Given exercise: Reproduce each line exactly, including spacing and punctuation.

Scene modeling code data

— begin —

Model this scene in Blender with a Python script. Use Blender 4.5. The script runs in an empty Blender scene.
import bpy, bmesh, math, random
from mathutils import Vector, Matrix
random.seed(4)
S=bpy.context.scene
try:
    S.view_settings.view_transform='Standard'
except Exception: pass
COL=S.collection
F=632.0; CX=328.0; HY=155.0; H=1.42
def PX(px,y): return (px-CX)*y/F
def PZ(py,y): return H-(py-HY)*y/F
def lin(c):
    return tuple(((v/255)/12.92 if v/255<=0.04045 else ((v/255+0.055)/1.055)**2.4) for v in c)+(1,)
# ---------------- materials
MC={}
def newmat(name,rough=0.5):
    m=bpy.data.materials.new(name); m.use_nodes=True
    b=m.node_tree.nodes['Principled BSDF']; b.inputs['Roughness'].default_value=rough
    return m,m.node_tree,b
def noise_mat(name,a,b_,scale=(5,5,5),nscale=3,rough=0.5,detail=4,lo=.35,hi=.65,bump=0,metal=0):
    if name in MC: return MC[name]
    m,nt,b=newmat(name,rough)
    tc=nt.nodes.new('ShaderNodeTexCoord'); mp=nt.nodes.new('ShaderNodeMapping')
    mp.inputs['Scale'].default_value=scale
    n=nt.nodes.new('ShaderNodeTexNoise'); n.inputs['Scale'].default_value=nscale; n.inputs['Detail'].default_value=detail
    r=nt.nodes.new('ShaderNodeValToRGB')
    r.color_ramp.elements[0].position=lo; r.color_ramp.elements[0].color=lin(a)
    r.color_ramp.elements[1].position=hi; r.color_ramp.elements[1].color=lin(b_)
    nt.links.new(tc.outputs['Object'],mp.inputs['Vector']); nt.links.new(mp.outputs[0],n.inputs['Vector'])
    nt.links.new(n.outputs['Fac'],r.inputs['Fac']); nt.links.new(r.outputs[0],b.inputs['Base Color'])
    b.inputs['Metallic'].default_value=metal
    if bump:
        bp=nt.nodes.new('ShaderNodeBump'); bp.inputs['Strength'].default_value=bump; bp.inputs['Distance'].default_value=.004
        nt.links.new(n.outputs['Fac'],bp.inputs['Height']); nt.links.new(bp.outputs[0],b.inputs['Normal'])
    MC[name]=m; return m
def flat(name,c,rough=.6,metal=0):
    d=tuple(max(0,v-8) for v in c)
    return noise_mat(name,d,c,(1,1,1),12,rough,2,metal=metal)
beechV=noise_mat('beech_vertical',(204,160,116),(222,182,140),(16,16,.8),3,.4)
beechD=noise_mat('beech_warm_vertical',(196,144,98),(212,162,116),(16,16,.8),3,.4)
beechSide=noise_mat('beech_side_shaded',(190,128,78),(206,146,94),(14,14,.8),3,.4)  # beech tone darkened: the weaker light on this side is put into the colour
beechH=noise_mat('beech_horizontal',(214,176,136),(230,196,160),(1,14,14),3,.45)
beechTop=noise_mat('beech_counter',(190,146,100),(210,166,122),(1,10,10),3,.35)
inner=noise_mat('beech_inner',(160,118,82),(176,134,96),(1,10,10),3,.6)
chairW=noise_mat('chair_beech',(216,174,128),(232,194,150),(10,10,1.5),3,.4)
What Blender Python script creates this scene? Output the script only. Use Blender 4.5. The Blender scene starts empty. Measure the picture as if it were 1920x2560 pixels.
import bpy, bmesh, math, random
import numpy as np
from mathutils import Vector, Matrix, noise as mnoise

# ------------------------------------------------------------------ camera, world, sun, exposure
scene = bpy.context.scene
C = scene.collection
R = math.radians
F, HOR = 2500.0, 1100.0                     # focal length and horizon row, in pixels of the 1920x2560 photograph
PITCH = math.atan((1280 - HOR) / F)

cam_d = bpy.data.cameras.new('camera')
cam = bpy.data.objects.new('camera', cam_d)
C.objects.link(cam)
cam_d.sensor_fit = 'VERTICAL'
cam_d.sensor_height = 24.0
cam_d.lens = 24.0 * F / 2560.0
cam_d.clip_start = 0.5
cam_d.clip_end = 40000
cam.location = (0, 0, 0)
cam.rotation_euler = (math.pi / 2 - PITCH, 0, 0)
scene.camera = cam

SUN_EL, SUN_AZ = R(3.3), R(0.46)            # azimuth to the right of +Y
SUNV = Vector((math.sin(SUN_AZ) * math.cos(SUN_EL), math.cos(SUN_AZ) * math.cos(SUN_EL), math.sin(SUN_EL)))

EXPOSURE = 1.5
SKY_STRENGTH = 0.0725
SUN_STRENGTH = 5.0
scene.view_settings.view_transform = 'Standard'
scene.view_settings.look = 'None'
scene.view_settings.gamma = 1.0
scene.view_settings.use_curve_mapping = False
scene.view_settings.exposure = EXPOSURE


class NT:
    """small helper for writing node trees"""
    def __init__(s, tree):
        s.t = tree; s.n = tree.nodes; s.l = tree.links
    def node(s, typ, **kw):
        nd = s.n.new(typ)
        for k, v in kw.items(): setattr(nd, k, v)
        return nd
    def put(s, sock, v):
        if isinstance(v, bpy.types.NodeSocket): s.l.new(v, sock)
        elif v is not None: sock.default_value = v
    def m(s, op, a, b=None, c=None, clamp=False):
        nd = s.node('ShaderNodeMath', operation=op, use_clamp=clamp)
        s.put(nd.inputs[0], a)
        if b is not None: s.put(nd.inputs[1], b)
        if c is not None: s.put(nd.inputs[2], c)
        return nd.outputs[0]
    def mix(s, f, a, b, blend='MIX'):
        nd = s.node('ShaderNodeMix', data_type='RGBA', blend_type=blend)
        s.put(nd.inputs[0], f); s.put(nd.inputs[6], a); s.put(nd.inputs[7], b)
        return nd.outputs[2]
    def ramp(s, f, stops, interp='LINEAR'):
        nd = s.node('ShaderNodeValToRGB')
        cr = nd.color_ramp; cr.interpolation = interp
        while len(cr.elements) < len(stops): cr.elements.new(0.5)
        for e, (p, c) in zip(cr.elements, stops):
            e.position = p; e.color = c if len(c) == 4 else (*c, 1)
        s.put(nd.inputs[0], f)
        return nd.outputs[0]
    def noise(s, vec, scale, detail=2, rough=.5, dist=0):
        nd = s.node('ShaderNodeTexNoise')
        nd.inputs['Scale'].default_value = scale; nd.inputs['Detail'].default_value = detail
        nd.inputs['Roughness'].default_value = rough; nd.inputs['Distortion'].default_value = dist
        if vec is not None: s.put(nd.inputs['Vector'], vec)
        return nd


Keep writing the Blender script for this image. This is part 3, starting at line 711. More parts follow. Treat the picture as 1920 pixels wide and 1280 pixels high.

— end —

Result of the exercise:
Model this scene in Blender with a Python script. Use Blender 4.5. The script runs in an empty Blender scene.
import bpy, bmesh, math, random
from mathutils import Vector, Matrix
random.seed(4)
S=bpy.context.scene
try:
    S.view_settings.view_transform='Standard'
except Exception: pass
COL=S.collection
F=632.0; CX=328.0; HY=155.0; H=1.42
def PX(px,y): return (px-CX)*y/F
def PZ(py,y): return H-(py-HY)*y/F
def lin(c):
    return tuple(((v/255)/12.92 if v/255<=0.04045 else ((v/255+0.055)/1.055)**2.4) for v in c)+(1,)
# ---------------- materials
MC={}
def newmat(name,rough=0.5):
    m=bpy.data.materials.new(name); m.use_nodes=True
    b=m.node_tree.nodes['Principled BSDF']; b.inputs['Roughness'].default_value=rough
    return m,m.node_tree,b
def noise_mat(name,a,b_,scale=(5,5,5),nscale=3,rough=0.5,detail=4,lo=.35,hi=.65,bump=0,metal=0):
    if name in MC: return MC[name]
    m,nt,b=newmat(name,rough)
    tc=nt.nodes.new('ShaderNodeTexCoord'); mp=nt.nodes.new('ShaderNodeMapping')
    mp.inputs['Scale'].default_value=scale
    n=nt.nodes.new('ShaderNodeTexNoise'); n.inputs['Scale'].default_value=nscale; n.inputs['Detail'].default_value=detail
    r=nt.nodes.new('ShaderNodeValToRGB')
    r.color_ramp.elements[0].position=lo; r.color_ramp.elements[0].color=lin(a)
    r.color_ramp.elements[1].position=hi; r.color_ramp.elements[1].color=lin(b_)
    nt.links.new(tc.outputs['Object'],mp.inputs['Vector']); nt.links.new(mp.outputs[0],n.inputs['Vector'])
    nt.links.new(n.outputs['Fac'],r.inputs['Fac']); nt.links.new(r.outputs[0],b.inputs['Base Color'])
    b.inputs['Metallic'].default_value=metal
    if bump:
        bp=nt.nodes.new('ShaderNodeBump'); bp.inputs['Strength'].default_value=bump; bp.inputs['Distance'].default_value=.004
        nt.links.new(n.outputs['Fac'],bp.inputs['Height']); nt.links.new(bp.outputs[0],b.inputs['Normal'])
    MC[name]=m; return m
def flat(name,c,rough=.6,metal=0):
    d=tuple(max(0,v-8) for v in c)
    return noise_mat(name,d,c,(1,1,1),12,rough,2,metal=metal)
beechV=noise_mat('beech_vertical',(204,160,116),(222,182,140),(16,16,.8),3,.4)
beechD=noise_mat('beech_warm_vertical',(196,144,98),(212,162,116),(16,16,.8),3,.4)
beechSide=noise_mat('beech_side_shaded',(190,128,78),(206,146,94),(14,14,.8),3,.4)  # beech tone darkened: the weaker light on this side is put into the colour
beechH=noise_mat('beech_horizontal',(214,176,136),(230,196,160),(1,14,14),3,.45)
beechTop=noise_mat('beech_counter',(190,146,100),(210,166,122),(1,10,10),3,.35)
inner=noise_mat('beech_inner',(160,118,82),(176,134,96),(1,10,10),3,.6)
chairW=noise_mat('chair_beech',(216,174,128),(232,194,150),(10,10,1.5),3,.4)
What Blender Python script creates this scene? Output the script only. Use Blender 4.5. The Blender scene starts empty. Measure the picture as if it were 1920x2560 pixels.
import bpy, bmesh, math, random
import numpy as np
from mathutils import Vector, Matrix, noise as mnoise

# ------------------------------------------------------------------ camera, world, sun, exposure
scene = bpy.context.scene
C = scene.collection
R = math.radians
F, HOR = 2500.0, 1100.0                     # focal length and horizon row, in pixels of the 1920x2560 photograph
PITCH = math.atan((1280 - HOR) / F)

cam_d = bpy.data.cameras.new('camera')
cam = bpy.data.objects.new('camera', cam_d)
C.objects.link(cam)
cam_d.sensor_fit = 'VERTICAL'
cam_d.sensor_height = 24.0
cam_d.lens = 24.0 * F / 2560.0
cam_d.clip_start = 0.5
cam_d.clip_end = 40000
cam.location = (0, 0, 0)
cam.rotation_euler = (math.pi / 2 - PITCH, 0, 0)
scene.camera = cam

SUN_EL, SUN_AZ = R(3.3), R(0.46)            # azimuth to the right of +Y
SUNV = Vector((math.sin(SUN_AZ) * math.cos(SUN_EL), math.cos(SUN_AZ) * math.cos(SUN_EL), math.sin(SUN_EL)))

EXPOSURE = 1.5
SKY_STRENGTH = 0.0725
SUN_STRENGTH = 5.0
scene.view_settings.view_transform = 'Standard'
scene.view_settings.look = 'None'
scene.view_settings.gamma = 1.0
scene.view_settings.use_curve_mapping = False
scene.view_settings.exposure = EXPOSURE


class NT:
    """small helper for writing node trees"""
    def __init__(s, tree):
        s.t = tree; s.n = tree.nodes; s.l = tree.links
    def node(s, typ, **kw):
        nd = s.n.new(typ)
        for k, v in kw.items(): setattr(nd, k, v)
        return nd
    def put(s, sock, v):
        if isinstance(v, bpy.types.NodeSocket): s.l.new(v, sock)
        elif v is not None: sock.default_value = v
    def m(s, op, a, b=None, c=None, clamp=False):
        nd = s.node('ShaderNodeMath', operation=op, use_clamp=clamp)
        s.put(nd.inputs[0], a)
        if b is not None: s.put(nd.inputs[1], b)
        if c is not None: s.put(nd.inputs[2], c)
        return nd.outputs[0]
    def mix(s, f, a, b, blend='MIX'):
        nd = s.node('ShaderNodeMix', data_type='RGBA', blend_type=blend)
        s.put(nd.inputs[0], f); s.put(nd.inputs[6], a); s.put(nd.inputs[7], b)
        return nd.outputs[2]
    def ramp(s, f, stops, interp='LINEAR'):
        nd = s.node('ShaderNodeValToRGB')
        cr = nd.color_ramp; cr.interpolation = interp
        while len(cr.elements) < len(stops): cr.elements.new(0.5)
        for e, (p, c) in zip(cr.elements, stops):
            e.position = p; e.color = c if len(c) == 4 else (*c, 1)
        s.put(nd.inputs[0], f)
        return nd.outputs[0]
    def noise(s, vec, scale, detail=2, rough=.5, dist=0):
        nd = s.node('ShaderNodeTexNoise')
        nd.inputs['Scale'].default_value = scale; nd.inputs['Detail'].default_value = detail
        nd.inputs['Roughness'].default_value = rough; nd.inputs['Distortion'].default_value = dist
        if vec is not None: s.put(nd.inputs['Vector'], vec)
        return nd


Keep writing the Blender script for this image. This is part 3, starting at line 711. More parts follow. Treat the picture as 1920 pixels wide and 1280 pixels high.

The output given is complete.